If, say, the massacre is carried out not by a single shooter, but by a series of people taking commands from higher-ups who work for a recognized global empire’s military, there will be no weepy conference from the commander-in-chief. The other caveat comes down to how much of the victims’ bodies can be retrieved from the site of annihilation.

The petition came from a group of people in Yemen who implored the White House online to get President Obama to give a press conference for those killed in the American strike on their village of al Majala, but they were denied.

“Twenty-one children and fourteen women dead,” said a Yemeni man familiar with that terrifying day back in December of 2009. “Perhaps, with an apology, they’d even come back to life,” he said, referring to that mysterious group of twenty-four Pakistani soldiers who were slain by NATO and resurrected after an apology by the U.S. State Department.

“We saw the president on television wiping away his tears as he talked about the shooting at Sandy Hook Elementary. We would like the same genuine recognition,” he said.

Tomahawk missiles fired by the United States obliterated the small village as they sought to kill a man with alleged ties to Al Qaeda in the Arabic Peninsula (AQAP). Most of the men had been away working at the time of the strike. When they came back, they found their lives blown up, and pieces of their wives, mothers, and daughters interspersed in the rubble.

The United States ain’t going to weep for that…

After a hushed-up investigation took place by Yemeni officials, the verdict sent back to the Pentagon was partially positive: the bad guy had probably been taken out.

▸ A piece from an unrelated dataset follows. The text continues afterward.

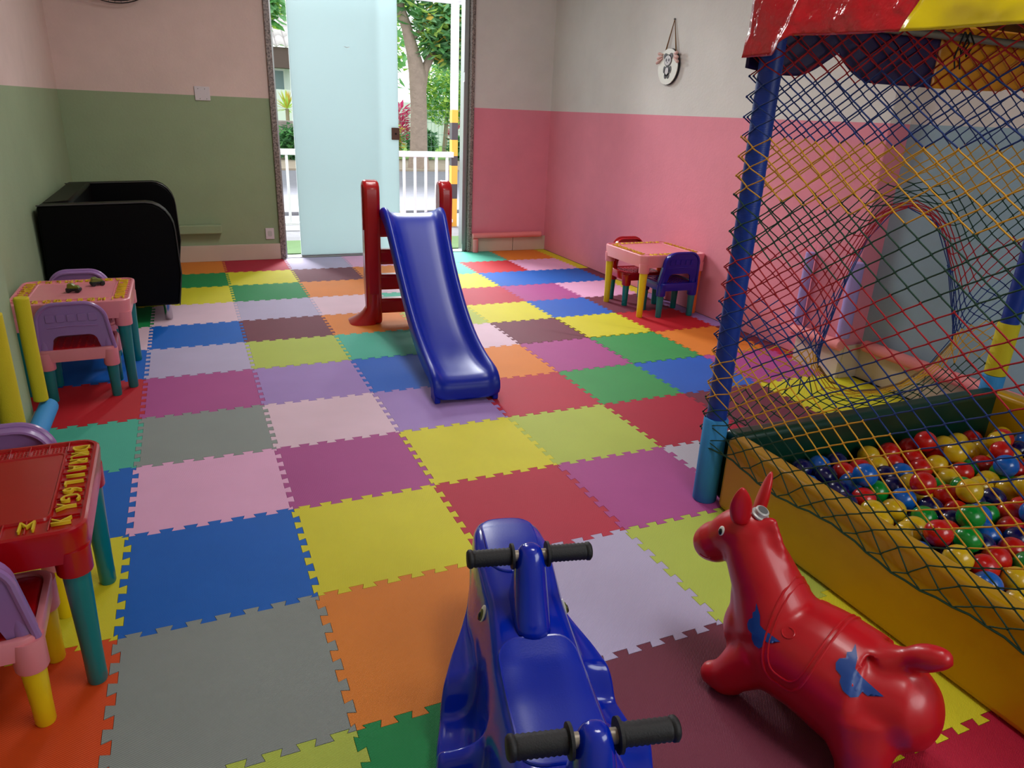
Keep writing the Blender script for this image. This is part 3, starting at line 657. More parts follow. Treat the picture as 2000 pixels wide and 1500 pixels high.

But it was impossible to tell for sure since the missiles pulverized the homes and all their occupants.

A former lieutenant of the United States Army called the Yemeni petition “a gratuitous form of jealousy.” If that village has a possible tie to Al Qaeda, that village will be taken out, he said, and the United States “ain’t going to weep and get on one knee for that.”

Press Secretary Jay Carney tried to fitfully explain the White House’s decision after a wily reporter asked about the petition. “The White House, the president in particular, but not just him, has trouble working up the necessary welling of emotion when there is, essentially, nothing left of the victims. Which is the case in Yemen.”

Carney said when the victims are disintegrated, “it’s almost like no harm, no foul.” Sheer distance between us and them also helps, he noted.